■ EXERCISE TASK ■
Give the listing below again in full, exactly as written.

■ DATA SHOWN ■
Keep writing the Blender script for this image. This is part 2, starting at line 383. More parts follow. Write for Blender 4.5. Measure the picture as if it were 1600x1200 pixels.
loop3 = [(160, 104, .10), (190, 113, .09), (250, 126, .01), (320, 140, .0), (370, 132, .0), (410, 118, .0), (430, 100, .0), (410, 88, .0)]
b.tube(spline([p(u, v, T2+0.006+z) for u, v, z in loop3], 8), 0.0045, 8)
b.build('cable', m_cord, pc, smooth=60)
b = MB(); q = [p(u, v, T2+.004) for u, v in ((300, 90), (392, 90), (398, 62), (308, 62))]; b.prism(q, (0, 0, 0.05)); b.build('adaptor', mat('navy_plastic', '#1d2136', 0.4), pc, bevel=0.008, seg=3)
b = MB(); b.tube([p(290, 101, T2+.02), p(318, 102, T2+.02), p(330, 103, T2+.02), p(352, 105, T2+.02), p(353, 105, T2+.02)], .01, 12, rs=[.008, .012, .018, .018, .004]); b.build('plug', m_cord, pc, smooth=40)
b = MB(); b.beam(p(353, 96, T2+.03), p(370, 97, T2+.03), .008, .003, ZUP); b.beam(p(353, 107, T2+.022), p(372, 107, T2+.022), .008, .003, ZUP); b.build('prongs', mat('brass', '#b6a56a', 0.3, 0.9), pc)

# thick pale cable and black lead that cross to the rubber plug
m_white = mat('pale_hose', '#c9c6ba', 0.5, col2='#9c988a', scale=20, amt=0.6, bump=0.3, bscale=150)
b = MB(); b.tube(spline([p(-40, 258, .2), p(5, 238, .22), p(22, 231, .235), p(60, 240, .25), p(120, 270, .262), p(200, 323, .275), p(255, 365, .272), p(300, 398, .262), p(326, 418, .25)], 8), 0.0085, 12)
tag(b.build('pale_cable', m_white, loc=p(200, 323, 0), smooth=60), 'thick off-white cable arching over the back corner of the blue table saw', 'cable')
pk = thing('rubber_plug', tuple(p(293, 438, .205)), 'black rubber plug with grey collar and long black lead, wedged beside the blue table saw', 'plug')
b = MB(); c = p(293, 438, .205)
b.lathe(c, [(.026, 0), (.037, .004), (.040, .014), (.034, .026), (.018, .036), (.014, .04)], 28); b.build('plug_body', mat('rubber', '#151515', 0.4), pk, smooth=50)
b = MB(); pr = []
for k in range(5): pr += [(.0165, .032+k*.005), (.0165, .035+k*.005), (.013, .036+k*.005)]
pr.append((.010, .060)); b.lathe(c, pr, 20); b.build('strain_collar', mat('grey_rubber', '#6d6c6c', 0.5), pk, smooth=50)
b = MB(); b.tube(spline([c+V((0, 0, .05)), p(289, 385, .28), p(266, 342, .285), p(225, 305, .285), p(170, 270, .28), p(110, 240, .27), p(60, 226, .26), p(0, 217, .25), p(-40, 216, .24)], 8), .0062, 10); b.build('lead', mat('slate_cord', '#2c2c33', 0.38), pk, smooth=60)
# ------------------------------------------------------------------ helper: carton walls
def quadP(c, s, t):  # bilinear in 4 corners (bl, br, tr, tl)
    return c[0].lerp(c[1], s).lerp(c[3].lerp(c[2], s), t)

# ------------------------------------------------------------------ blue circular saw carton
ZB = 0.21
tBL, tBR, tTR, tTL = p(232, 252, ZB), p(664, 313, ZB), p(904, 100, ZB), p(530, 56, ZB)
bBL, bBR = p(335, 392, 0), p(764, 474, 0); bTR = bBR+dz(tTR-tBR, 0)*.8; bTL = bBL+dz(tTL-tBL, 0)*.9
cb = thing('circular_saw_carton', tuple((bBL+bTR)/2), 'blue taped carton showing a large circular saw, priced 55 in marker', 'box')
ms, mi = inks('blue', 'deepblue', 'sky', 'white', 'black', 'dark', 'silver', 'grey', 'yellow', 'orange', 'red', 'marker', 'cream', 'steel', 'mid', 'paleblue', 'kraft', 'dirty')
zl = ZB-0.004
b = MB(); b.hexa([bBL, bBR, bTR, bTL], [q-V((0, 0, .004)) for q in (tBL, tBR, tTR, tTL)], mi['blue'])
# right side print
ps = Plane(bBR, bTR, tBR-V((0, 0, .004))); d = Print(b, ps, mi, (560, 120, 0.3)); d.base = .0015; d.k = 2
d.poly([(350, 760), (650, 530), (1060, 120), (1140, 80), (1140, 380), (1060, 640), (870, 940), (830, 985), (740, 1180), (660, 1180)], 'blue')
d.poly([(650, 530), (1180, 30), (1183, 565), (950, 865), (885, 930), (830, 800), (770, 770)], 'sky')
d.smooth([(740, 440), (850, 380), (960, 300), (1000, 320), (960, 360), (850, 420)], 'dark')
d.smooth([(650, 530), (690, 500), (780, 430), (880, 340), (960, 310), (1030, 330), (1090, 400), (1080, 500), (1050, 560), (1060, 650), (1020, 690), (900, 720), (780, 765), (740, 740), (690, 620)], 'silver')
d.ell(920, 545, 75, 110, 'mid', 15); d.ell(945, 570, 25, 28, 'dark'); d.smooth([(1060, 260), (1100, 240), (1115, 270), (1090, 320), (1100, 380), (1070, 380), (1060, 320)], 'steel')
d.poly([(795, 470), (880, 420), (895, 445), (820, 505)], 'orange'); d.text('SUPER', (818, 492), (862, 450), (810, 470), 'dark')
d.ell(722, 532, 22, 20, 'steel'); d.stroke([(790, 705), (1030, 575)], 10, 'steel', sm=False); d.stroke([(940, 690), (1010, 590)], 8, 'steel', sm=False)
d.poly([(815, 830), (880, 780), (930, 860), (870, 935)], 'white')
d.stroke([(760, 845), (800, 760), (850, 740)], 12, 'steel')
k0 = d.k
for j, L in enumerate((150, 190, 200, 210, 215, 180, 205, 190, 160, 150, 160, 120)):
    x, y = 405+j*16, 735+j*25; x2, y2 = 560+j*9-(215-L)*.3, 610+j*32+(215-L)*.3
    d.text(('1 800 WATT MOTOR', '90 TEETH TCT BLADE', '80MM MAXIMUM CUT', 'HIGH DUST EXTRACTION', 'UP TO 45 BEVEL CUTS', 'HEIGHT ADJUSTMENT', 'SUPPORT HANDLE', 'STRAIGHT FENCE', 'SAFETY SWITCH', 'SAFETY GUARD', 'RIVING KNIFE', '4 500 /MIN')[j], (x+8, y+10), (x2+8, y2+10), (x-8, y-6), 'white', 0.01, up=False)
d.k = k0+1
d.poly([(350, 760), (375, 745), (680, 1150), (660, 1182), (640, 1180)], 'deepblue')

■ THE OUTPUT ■
Keep writing the Blender script for this image. This is part 2, starting at line 383. More parts follow. Write for Blender 4.5. Measure the picture as if it were 1600x1200 pixels.
loop3 = [(160, 104, .10), (190, 113, .09), (250, 126, .01), (320, 140, .0), (370, 132, .0), (410, 118, .0), (430, 100, .0), (410, 88, .0)]
b.tube(spline([p(u, v, T2+0.006+z) for u, v, z in loop3], 8), 0.0045, 8)
b.build('cable', m_cord, pc, smooth=60)
b = MB(); q = [p(u, v, T2+.004) for u, v in ((300, 90), (392, 90), (398, 62), (308, 62))]; b.prism(q, (0, 0, 0.05)); b.build('adaptor', mat('navy_plastic', '#1d2136', 0.4), pc, bevel=0.008, seg=3)
b = MB(); b.tube([p(290, 101, T2+.02), p(318, 102, T2+.02), p(330, 103, T2+.02), p(352, 105, T2+.02), p(353, 105, T2+.02)], .01, 12, rs=[.008, .012, .018, .018, .004]); b.build('plug', m_cord, pc, smooth=40)
b = MB(); b.beam(p(353, 96, T2+.03), p(370, 97, T2+.03), .008, .003, ZUP); b.beam(p(353, 107, T2+.022), p(372, 107, T2+.022), .008, .003, ZUP); b.build('prongs', mat('brass', '#b6a56a', 0.3, 0.9), pc)

# thick pale cable and black lead that cross to the rubber plug
m_white = mat('pale_hose', '#c9c6ba', 0.5, col2='#9c988a', scale=20, amt=0.6, bump=0.3, bscale=150)
b = MB(); b.tube(spline([p(-40, 258, .2), p(5, 238, .22), p(22, 231, .235), p(60, 240, .25), p(120, 270, .262), p(200, 323, .275), p(255, 365, .272), p(300, 398, .262), p(326, 418, .25)], 8), 0.0085, 12)
tag(b.build('pale_cable', m_white, loc=p(200, 323, 0), smooth=60), 'thick off-white cable arching over the back corner of the blue table saw', 'cable')
pk = thing('rubber_plug', tuple(p(293, 438, .205)), 'black rubber plug with grey collar and long black lead, wedged beside the blue table saw', 'plug')
b = MB(); c = p(293, 438, .205)
b.lathe(c, [(.026, 0), (.037, .004), (.040, .014), (.034, .026), (.018, .036), (.014, .04)], 28); b.build('plug_body', mat('rubber', '#151515', 0.4), pk, smooth=50)
b = MB(); pr = []
for k in range(5): pr += [(.0165, .032+k*.005), (.0165, .035+k*.005), (.013, .036+k*.005)]
pr.append((.010, .060)); b.lathe(c, pr, 20); b.build('strain_collar', mat('grey_rubber', '#6d6c6c', 0.5), pk, smooth=50)
b = MB(); b.tube(spline([c+V((0, 0, .05)), p(289, 385, .28), p(266, 342, .285), p(225, 305, .285), p(170, 270, .28), p(110, 240, .27), p(60, 226, .26), p(0, 217, .25), p(-40, 216, .24)], 8), .0062, 10); b.build('lead', mat('slate_cord', '#2c2c33', 0.38), pk, smooth=60)
# ------------------------------------------------------------------ helper: carton walls
def quadP(c, s, t):  # bilinear in 4 corners (bl, br, tr, tl)
    return c[0].lerp(c[1], s).lerp(c[3].lerp(c[2], s), t)

# ------------------------------------------------------------------ blue circular saw carton
ZB = 0.21
tBL, tBR, tTR, tTL = p(232, 252, ZB), p(664, 313, ZB), p(904, 100, ZB), p(530, 56, ZB)
bBL, bBR = p(335, 392, 0), p(764, 474, 0); bTR = bBR+dz(tTR-tBR, 0)*.8; bTL = bBL+dz(tTL-tBL, 0)*.9
cb = thing('circular_saw_carton', tuple((bBL+bTR)/2), 'blue taped carton showing a large circular saw, priced 55 in marker', 'box')
ms, mi = inks('blue', 'deepblue', 'sky', 'white', 'black', 'dark', 'silver', 'grey', 'yellow', 'orange', 'red', 'marker', 'cream', 'steel', 'mid', 'paleblue', 'kraft', 'dirty')
zl = ZB-0.004
b = MB(); b.hexa([bBL, bBR, bTR, bTL], [q-V((0, 0, .004)) for q in (tBL, tBR, tTR, tTL)], mi['blue'])
# right side print
ps = Plane(bBR, bTR, tBR-V((0, 0, .004))); d = Print(b, ps, mi, (560, 120, 0.3)); d.base = .0015; d.k = 2
d.poly([(350, 760), (650, 530), (1060, 120), (1140, 80), (1140, 380), (1060, 640), (870, 940), (830, 985), (740, 1180), (660, 1180)], 'blue')
d.poly([(650, 530), (1180, 30), (1183, 565), (950, 865), (885, 930), (830, 800), (770, 770)], 'sky')
d.smooth([(740, 440), (850, 380), (960, 300), (1000, 320), (960, 360), (850, 420)], 'dark')
d.smooth([(650, 530), (690, 500), (780, 430), (880, 340), (960, 310), (1030, 330), (1090, 400), (1080, 500), (1050, 560), (1060, 650), (1020, 690), (900, 720), (780, 765), (740, 740), (690, 620)], 'silver')
d.ell(920, 545, 75, 110, 'mid', 15); d.ell(945, 570, 25, 28, 'dark'); d.smooth([(1060, 260), (1100, 240), (1115, 270), (1090, 320), (1100, 380), (1070, 380), (1060, 320)], 'steel')
d.poly([(795, 470), (880, 420), (895, 445), (820, 505)], 'orange'); d.text('SUPER', (818, 492), (862, 450), (810, 470), 'dark')
d.ell(722, 532, 22, 20, 'steel'); d.stroke([(790, 705), (1030, 575)], 10, 'steel', sm=False); d.stroke([(940, 690), (1010, 590)], 8, 'steel', sm=False)
d.poly([(815, 830), (880, 780), (930, 860), (870, 935)], 'white')
d.stroke([(760, 845), (800, 760), (850, 740)], 12, 'steel')
k0 = d.k
for j, L in enumerate((150, 190, 200, 210, 215, 180, 205, 190, 160, 150, 160, 120)):
    x, y = 405+j*16, 735+j*25; x2, y2 = 560+j*9-(215-L)*.3, 610+j*32+(215-L)*.3
    d.text(('1 800 WATT MOTOR', '90 TEETH TCT BLADE', '80MM MAXIMUM CUT', 'HIGH DUST EXTRACTION', 'UP TO 45 BEVEL CUTS', 'HEIGHT ADJUSTMENT', 'SUPPORT HANDLE', 'STRAIGHT FENCE', 'SAFETY SWITCH', 'SAFETY GUARD', 'RIVING KNIFE', '4 500 /MIN')[j], (x+8, y+10), (x2+8, y2+10), (x-8, y-6), 'white', 0.01, up=False)
d.k = k0+1
d.poly([(350, 760), (375, 745), (680, 1150), (660, 1182), (640, 1180)], 'deepblue')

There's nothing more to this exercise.